WORK TO COMPLETE ::
Pictures stay out of the copy; set down each line of the listing below exactly.

%%

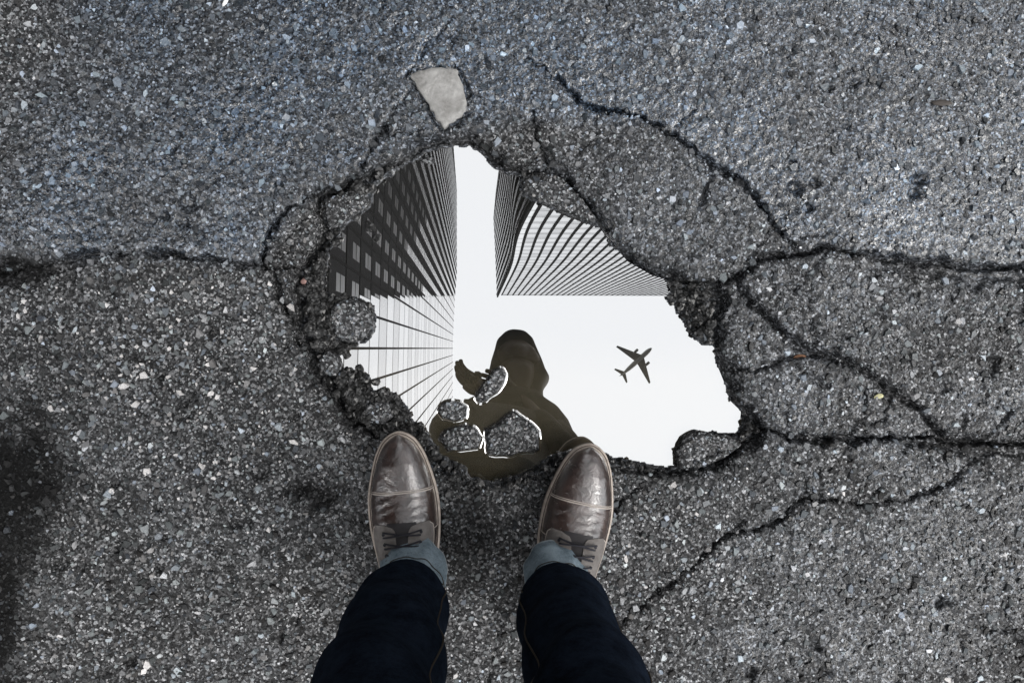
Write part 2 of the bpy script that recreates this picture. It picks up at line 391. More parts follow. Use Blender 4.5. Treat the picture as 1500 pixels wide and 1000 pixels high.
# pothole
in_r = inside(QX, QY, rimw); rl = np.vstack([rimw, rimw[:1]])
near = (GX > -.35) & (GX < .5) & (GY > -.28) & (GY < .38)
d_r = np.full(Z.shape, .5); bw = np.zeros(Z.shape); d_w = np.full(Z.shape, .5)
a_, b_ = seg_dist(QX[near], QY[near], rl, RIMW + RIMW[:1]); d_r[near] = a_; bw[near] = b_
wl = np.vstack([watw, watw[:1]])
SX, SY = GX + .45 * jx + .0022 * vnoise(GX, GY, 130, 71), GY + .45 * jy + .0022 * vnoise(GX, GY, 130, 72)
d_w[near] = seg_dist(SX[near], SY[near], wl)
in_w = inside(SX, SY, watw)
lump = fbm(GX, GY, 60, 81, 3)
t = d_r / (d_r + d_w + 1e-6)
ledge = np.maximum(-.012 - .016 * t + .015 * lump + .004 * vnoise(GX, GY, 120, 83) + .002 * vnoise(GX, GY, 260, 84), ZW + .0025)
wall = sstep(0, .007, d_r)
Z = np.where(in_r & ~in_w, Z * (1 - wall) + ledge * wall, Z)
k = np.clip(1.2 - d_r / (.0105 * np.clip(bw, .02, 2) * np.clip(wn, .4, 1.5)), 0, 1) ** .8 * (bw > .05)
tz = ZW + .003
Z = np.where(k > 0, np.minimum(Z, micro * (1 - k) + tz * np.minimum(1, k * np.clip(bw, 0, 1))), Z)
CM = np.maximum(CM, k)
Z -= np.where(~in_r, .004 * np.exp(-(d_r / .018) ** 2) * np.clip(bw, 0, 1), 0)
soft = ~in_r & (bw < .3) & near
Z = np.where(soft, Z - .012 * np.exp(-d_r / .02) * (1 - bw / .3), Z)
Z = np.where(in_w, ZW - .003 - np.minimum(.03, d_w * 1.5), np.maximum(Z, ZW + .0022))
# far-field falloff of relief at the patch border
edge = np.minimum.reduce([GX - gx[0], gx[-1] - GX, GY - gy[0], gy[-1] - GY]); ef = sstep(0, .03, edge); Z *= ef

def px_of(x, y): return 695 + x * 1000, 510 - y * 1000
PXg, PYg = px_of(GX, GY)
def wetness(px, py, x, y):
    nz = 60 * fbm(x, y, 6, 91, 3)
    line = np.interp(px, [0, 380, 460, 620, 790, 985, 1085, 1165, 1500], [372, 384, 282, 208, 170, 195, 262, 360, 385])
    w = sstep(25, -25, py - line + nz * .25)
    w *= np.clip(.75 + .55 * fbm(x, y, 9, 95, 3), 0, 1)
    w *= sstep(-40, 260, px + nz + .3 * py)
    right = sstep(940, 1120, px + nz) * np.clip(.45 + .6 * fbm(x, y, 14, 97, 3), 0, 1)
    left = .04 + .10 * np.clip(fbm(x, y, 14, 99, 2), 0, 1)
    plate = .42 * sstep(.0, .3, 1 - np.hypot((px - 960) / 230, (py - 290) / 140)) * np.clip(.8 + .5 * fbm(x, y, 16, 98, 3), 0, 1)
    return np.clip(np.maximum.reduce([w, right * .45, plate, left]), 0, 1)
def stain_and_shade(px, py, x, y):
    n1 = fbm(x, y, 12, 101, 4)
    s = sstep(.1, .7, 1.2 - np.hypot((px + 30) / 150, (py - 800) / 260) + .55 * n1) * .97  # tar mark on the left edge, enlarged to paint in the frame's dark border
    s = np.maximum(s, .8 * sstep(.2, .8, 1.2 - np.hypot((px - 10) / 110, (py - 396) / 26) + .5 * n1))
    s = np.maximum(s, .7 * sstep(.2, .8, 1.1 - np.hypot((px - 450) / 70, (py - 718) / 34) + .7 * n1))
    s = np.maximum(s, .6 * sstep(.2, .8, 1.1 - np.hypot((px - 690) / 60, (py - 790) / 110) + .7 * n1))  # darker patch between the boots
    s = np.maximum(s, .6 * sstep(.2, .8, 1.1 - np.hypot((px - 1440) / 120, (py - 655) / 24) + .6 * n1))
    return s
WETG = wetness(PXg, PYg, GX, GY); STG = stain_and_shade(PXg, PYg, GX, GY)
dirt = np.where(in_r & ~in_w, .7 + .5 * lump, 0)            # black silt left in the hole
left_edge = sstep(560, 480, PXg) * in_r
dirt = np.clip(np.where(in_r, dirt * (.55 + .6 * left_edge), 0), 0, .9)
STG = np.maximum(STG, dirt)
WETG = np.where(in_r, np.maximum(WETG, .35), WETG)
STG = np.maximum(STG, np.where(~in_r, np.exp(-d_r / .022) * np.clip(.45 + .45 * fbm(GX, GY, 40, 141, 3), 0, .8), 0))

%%

CORRECT RESPONSE ::
Write part 2 of the bpy script that recreates this picture. It picks up at line 391. More parts follow. Use Blender 4.5. Treat the picture as 1500 pixels wide and 1000 pixels high.
# pothole
in_r = inside(QX, QY, rimw); rl = np.vstack([rimw, rimw[:1]])
near = (GX > -.35) & (GX < .5) & (GY > -.28) & (GY < .38)
d_r = np.full(Z.shape, .5); bw = np.zeros(Z.shape); d_w = np.full(Z.shape, .5)
a_, b_ = seg_dist(QX[near], QY[near], rl, RIMW + RIMW[:1]); d_r[near] = a_; bw[near] = b_
wl = np.vstack([watw, watw[:1]])
SX, SY = GX + .45 * jx + .0022 * vnoise(GX, GY, 130, 71), GY + .45 * jy + .0022 * vnoise(GX, GY, 130, 72)
d_w[near] = seg_dist(SX[near], SY[near], wl)
in_w = inside(SX, SY, watw)
lump = fbm(GX, GY, 60, 81, 3)
t = d_r / (d_r + d_w + 1e-6)
ledge = np.maximum(-.012 - .016 * t + .015 * lump + .004 * vnoise(GX, GY, 120, 83) + .002 * vnoise(GX, GY, 260, 84), ZW + .0025)
wall = sstep(0, .007, d_r)
Z = np.where(in_r & ~in_w, Z * (1 - wall) + ledge * wall, Z)
k = np.clip(1.2 - d_r / (.0105 * np.clip(bw, .02, 2) * np.clip(wn, .4, 1.5)), 0, 1) ** .8 * (bw > .05)
tz = ZW + .003
Z = np.where(k > 0, np.minimum(Z, micro * (1 - k) + tz * np.minimum(1, k * np.clip(bw, 0, 1))), Z)
CM = np.maximum(CM, k)
Z -= np.where(~in_r, .004 * np.exp(-(d_r / .018) ** 2) * np.clip(bw, 0, 1), 0)
soft = ~in_r & (bw < .3) & near
Z = np.where(soft, Z - .012 * np.exp(-d_r / .02) * (1 - bw / .3), Z)
Z = np.where(in_w, ZW - .003 - np.minimum(.03, d_w * 1.5), np.maximum(Z, ZW + .0022))
# far-field falloff of relief at the patch border
edge = np.minimum.reduce([GX - gx[0], gx[-1] - GX, GY - gy[0], gy[-1] - GY]); ef = sstep(0, .03, edge); Z *= ef

def px_of(x, y): return 695 + x * 1000, 510 - y * 1000
PXg, PYg = px_of(GX, GY)
def wetness(px, py, x, y):
    nz = 60 * fbm(x, y, 6, 91, 3)
    line = np.interp(px, [0, 380, 460, 620, 790, 985, 1085, 1165, 1500], [372, 384, 282, 208, 170, 195, 262, 360, 385])
    w = sstep(25, -25, py - line + nz * .25)
    w *= np.clip(.75 + .55 * fbm(x, y, 9, 95, 3), 0, 1)
    w *= sstep(-40, 260, px + nz + .3 * py)
    right = sstep(940, 1120, px + nz) * np.clip(.45 + .6 * fbm(x, y, 14, 97, 3), 0, 1)
    left = .04 + .10 * np.clip(fbm(x, y, 14, 99, 2), 0, 1)
    plate = .42 * sstep(.0, .3, 1 - np.hypot((px - 960) / 230, (py - 290) / 140)) * np.clip(.8 + .5 * fbm(x, y, 16, 98, 3), 0, 1)
    return np.clip(np.maximum.reduce([w, right * .45, plate, left]), 0, 1)
def stain_and_shade(px, py, x, y):
    n1 = fbm(x, y, 12, 101, 4)
    s = sstep(.1, .7, 1.2 - np.hypot((px + 30) / 150, (py - 800) / 260) + .55 * n1) * .97  # tar mark on the left edge, enlarged to paint in the frame's dark border
    s = np.maximum(s, .8 * sstep(.2, .8, 1.2 - np.hypot((px - 10) / 110, (py - 396) / 26) + .5 * n1))
    s = np.maximum(s, .7 * sstep(.2, .8, 1.1 - np.hypot((px - 450) / 70, (py - 718) / 34) + .7 * n1))
    s = np.maximum(s, .6 * sstep(.2, .8, 1.1 - np.hypot((px - 690) / 60, (py - 790) / 110) + .7 * n1))  # darker patch between the boots
    s = np.maximum(s, .6 * sstep(.2, .8, 1.1 - np.hypot((px - 1440) / 120, (py - 655) / 24) + .6 * n1))
    return s
WETG = wetness(PXg, PYg, GX, GY); STG = stain_and_shade(PXg, PYg, GX, GY)
dirt = np.where(in_r & ~in_w, .7 + .5 * lump, 0)            # black silt left in the hole
left_edge = sstep(560, 480, PXg) * in_r
dirt = np.clip(np.where(in_r, dirt * (.55 + .6 * left_edge), 0), 0, .9)
STG = np.maximum(STG, dirt)
WETG = np.where(in_r, np.maximum(WETG, .35), WETG)
STG = np.maximum(STG, np.where(~in_r, np.exp(-d_r / .022) * np.clip(.45 + .45 * fbm(GX, GY, 40, 141, 3), 0, .8), 0))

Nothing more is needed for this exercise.